Leio, há dois dias, em um portal de notícias que no Estado da Bahia “fazendeiros montam células para enfrentar “Abril Vermelho” do MST. A notícia segue, informando que existe uma planilha chamada “Invasão zero” onde constam 800 fazendeiros listados dos 417 municípios baianos, e segundo um dos organizadores, que expressa veemente que ninguém está armado e que derrotarão aos invasores na base da pressão numérica, é dizer, por cada membro do MST eles colocaram 5, “o dia 1º de abril é chave. O MST chama de Abril Vermelho porque gostam de deflagrar invasões. Faremos vigília. No governo passado, eles pararam porque o governo não deixava. Então, estamos nos organizando e esse movimento está ganhando corpo e dimensão nunca antes vista. É uma bomba pronta para explodir porque pode haver conflito na hora de retirar os invasores”.

A questão é preocupante. Nos últimos 6 anos houve um aumento expressivo da violência contra os trabalhadores do campo. A publicação “Caderno de Conflitos no campo 2020” da Pastoral da Terra demonstra que a violência se incrementou e é a maior em 35 anos. No total foram registrados 1.576 conflitos por terra em 2020, com 171. 625 famílias afetadas.

Dentro dos marcos do Direito, da sua filosofia, do Constitucionalismo e das – como sempre é bom ressaltar – intenções constitucionais de 1988, que servem de parâmetros interpretativos, entre discursos protofascistas, liberais de araque e confusões críticas, o fato relatado é bastante relevador do Brasil ao qual assistimos. 

Chamam a atenção algumas declarações do organizador da planilha, dentre elas que resulta inimaginável não pensar na possibilidade de conflito armado. Até porque , nas palavras do organizador: “É uma bomba pronta para explodir” e porque, “ pode haver conflito na hora de retirar os invasores”.  

Por outro lado, não se escutava por parte dos fazendeiros no governo anterior, que eu me lembre, nenhuma exigência para que o Ministério que deve tratar da questão agrária fosse reorganizado ou tivesse algum posicionamento sobre o tema da reforma. Na verdade, fazendo um pouco de história, o Ministério de Desenvolvimento Agrário – MDA – foi criado no ano 2000 e extinto no 2016 durante o governo Temer, quando passou a ser apenas uma Secretaria Especial dentro do Ministério de Desenvolvimento Social, revelando o pouco interesse em enfrentar os temas como a agricultura familiar e especialmente a falta de atenção com as dinâmicas e interesses em confronto dentro do campo brasileiro.  Agora, quando este ano, desde o mês de janeiro, se organiza novamente o Ministério sob o nome de Ministério de Desenvolvimento Agrário e Agricultura Familiar a questão reverte em que fazendeiros parecem entender o fato como uma espécie de ameaça ou pelo menos, como um governo que lhes é hostil e toma partido.  

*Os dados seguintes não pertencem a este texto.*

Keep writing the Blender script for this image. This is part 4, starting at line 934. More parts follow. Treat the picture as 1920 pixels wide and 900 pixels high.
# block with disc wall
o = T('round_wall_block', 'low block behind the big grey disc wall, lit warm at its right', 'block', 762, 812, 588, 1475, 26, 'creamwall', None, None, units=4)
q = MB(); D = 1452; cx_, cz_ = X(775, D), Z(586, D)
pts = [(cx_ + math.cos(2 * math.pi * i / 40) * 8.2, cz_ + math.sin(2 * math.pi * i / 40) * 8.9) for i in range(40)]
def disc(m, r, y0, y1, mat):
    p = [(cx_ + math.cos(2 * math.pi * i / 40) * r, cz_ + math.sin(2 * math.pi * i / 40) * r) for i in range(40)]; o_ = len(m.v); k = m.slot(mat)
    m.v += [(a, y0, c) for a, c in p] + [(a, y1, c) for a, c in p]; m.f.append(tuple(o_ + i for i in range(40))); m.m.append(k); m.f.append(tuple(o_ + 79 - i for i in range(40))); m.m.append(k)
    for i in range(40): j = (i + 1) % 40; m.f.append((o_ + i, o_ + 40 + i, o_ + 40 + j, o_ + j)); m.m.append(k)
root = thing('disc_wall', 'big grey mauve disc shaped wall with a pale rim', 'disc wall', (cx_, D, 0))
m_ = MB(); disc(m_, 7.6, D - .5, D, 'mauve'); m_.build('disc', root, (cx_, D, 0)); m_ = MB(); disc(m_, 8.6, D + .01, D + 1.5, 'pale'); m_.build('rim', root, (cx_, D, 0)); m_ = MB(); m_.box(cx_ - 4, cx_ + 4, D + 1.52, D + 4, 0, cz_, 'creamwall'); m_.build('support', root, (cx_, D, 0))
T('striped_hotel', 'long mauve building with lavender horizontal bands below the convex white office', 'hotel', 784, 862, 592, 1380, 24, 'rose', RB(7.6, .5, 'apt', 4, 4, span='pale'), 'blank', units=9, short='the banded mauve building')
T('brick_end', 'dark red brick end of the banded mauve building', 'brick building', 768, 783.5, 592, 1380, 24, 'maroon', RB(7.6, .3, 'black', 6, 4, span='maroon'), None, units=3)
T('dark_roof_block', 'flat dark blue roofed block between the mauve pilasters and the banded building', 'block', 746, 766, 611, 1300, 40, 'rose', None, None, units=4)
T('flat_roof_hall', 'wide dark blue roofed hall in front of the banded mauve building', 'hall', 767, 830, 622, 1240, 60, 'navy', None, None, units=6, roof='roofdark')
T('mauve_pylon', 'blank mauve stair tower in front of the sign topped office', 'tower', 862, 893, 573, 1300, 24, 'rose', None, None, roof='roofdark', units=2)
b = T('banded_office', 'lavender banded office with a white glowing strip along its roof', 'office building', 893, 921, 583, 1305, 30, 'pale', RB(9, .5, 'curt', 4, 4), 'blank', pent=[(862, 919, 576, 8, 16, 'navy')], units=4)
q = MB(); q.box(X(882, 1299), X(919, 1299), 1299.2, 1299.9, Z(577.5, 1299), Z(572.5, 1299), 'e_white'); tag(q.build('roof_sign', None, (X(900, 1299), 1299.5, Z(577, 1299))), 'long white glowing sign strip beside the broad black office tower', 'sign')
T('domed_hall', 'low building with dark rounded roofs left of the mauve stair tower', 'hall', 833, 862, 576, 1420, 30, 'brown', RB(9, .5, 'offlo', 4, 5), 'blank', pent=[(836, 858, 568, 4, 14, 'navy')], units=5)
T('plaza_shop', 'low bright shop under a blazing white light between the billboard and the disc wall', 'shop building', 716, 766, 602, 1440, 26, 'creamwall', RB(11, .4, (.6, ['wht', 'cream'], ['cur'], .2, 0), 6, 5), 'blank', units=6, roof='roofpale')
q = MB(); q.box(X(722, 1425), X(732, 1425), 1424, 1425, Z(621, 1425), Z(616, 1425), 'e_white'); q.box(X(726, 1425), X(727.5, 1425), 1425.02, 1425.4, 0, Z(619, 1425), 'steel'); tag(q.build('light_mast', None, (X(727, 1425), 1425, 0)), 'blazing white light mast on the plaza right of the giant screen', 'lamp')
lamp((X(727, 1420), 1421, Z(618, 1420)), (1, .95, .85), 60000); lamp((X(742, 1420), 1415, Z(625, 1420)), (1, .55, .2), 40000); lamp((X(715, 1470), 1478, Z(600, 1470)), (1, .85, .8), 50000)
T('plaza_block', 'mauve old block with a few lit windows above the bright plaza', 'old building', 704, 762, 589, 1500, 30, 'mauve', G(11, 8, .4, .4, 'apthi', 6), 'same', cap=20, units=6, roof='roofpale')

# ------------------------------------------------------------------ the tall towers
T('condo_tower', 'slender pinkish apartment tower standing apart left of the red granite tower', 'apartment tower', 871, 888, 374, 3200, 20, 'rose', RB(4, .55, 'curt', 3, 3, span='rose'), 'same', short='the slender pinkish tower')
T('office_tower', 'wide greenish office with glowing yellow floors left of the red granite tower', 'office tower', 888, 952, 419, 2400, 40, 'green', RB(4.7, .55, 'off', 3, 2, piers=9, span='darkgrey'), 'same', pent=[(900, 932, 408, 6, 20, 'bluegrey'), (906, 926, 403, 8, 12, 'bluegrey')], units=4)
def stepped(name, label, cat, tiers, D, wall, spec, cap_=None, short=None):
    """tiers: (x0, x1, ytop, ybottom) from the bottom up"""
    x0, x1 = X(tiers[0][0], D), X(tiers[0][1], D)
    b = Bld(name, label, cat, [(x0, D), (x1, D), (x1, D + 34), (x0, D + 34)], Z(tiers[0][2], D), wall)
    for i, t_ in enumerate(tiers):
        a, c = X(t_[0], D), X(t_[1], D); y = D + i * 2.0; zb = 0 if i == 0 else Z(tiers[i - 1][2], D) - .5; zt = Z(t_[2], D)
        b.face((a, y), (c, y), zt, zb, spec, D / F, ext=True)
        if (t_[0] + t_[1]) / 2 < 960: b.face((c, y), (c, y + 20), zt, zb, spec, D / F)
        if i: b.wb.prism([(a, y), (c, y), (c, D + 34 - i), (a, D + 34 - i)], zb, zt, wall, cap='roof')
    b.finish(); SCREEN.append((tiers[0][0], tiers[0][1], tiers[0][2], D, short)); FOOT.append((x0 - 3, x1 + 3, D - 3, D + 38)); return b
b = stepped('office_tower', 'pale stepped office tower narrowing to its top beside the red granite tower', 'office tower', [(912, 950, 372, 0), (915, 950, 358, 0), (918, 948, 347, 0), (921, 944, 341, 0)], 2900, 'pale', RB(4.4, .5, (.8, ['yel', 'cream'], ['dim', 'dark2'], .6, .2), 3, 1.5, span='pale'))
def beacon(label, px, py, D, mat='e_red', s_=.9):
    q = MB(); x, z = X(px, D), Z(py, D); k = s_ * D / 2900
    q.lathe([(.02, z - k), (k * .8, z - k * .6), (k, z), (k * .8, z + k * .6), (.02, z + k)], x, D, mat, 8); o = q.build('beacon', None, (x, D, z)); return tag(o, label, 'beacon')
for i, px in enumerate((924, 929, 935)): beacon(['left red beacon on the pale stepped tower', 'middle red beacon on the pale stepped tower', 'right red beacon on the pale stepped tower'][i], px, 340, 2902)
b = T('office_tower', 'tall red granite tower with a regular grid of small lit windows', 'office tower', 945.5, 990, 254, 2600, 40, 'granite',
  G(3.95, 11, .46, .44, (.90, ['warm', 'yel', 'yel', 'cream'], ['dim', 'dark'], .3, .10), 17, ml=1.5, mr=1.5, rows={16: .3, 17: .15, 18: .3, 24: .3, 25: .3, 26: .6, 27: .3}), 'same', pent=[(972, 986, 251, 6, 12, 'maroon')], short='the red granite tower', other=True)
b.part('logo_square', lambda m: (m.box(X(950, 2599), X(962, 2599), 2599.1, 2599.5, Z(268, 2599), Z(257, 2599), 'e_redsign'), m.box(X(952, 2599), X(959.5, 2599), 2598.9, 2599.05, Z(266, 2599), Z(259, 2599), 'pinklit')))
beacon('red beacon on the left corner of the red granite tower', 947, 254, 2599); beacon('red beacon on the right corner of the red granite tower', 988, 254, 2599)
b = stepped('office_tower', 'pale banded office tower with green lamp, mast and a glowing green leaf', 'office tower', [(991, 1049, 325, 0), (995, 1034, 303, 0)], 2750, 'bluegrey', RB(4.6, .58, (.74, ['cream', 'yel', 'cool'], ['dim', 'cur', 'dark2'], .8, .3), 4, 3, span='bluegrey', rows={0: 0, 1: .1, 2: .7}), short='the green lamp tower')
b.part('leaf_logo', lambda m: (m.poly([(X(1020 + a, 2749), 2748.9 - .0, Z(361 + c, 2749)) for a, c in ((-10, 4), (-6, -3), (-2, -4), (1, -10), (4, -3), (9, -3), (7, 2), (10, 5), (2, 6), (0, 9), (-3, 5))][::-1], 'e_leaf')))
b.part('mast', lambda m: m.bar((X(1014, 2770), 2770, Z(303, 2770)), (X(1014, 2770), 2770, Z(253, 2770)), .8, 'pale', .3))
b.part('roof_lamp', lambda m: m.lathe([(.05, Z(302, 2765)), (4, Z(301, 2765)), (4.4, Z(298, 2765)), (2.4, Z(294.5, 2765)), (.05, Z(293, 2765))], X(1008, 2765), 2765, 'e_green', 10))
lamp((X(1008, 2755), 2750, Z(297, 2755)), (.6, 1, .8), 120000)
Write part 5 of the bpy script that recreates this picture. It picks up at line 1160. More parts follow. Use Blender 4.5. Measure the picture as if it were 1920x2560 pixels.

Preocupa que, como demonstram os dados do IBGE, exista uma reprodução, constante, dos níveis de concentração da propriedade da terra que está de alguma forma atrelada a formas de violência antagónicas a constituições e leis dentro não só do Brasil, mas da América Latina. Especialmente porque nas condições atuais, a reforma agrária, a produção agrícola, o combate à pobreza e à fome, a efetividade dos direitos fundamentais dos trabalhadores do campo e o cuidado do meio ambiente, estão ligados constitucionalmente, tendo em vista a interdependência de direitos, que deve ser, no caso, o norte no momento da interpretação e aplicação do texto normativo constitucional pelo Poder Público.

Não faz falta ser um estudioso do tema no Brasil para entender que algo anda mal num país no qual a insegurança alimentar atinge diretamente mais de 30 milhões de pessoas e o agronegócio apresenta índices elevadíssimos de produção e lucros. Há que inverter a equação. Fortalecer a agricultura familiar, que está demonstrado reduz a pobreza rural e a fome nos campos; aumentar a produção de alimentos, fornecendo créditos e mercado seguro para os trabalhadores rurais são imprescindíveis para superar a estagnação e o atraso destrutivo dos últimos anos. Uma política agrícola planejada conforme as diretrizes constitucionais, inclusive com pesquisa e assistência aos trabalhadores, passa pela democratização da propriedade sobre a terra, que é também, por supuesto, parte da democracia em construção.   

 

Notas e referências

[1] Estrutura Social e Formas de Consciência. II. São Paulo: Boitempo. 2011. P. 92.